Will you return, word for word, only the lines from the top of the data below down to and including the one with "COL = S.collection"?

___

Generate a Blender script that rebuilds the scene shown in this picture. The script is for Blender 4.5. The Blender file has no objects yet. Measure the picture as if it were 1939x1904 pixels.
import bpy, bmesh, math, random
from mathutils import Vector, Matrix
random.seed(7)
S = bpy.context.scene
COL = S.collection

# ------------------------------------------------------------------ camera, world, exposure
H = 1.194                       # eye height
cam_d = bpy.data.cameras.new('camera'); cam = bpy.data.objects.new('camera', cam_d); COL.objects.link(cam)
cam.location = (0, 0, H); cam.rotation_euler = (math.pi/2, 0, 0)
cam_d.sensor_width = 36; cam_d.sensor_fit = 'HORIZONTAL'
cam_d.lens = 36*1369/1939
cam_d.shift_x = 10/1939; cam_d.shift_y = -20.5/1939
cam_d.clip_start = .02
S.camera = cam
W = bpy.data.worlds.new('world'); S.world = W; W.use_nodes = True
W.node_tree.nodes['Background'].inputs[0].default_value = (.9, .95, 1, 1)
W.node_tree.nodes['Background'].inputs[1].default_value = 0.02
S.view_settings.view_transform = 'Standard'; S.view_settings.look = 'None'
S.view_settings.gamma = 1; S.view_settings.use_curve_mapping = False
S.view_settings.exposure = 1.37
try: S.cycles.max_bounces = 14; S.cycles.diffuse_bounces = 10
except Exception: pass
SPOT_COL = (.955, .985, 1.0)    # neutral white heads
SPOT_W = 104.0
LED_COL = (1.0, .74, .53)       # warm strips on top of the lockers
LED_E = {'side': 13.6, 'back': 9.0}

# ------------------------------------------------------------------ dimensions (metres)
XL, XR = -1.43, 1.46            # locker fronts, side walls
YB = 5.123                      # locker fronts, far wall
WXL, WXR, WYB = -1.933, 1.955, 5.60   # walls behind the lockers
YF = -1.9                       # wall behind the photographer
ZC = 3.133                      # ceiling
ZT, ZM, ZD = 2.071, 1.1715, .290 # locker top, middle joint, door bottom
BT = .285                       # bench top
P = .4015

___

* _Task solution_:
Generate a Blender script that rebuilds the scene shown in this picture. The script is for Blender 4.5. The Blender file has no objects yet. Measure the picture as if it were 1939x1904 pixels.
import bpy, bmesh, math, random
from mathutils import Vector, Matrix
random.seed(7)
S = bpy.context.scene
COL = S.collection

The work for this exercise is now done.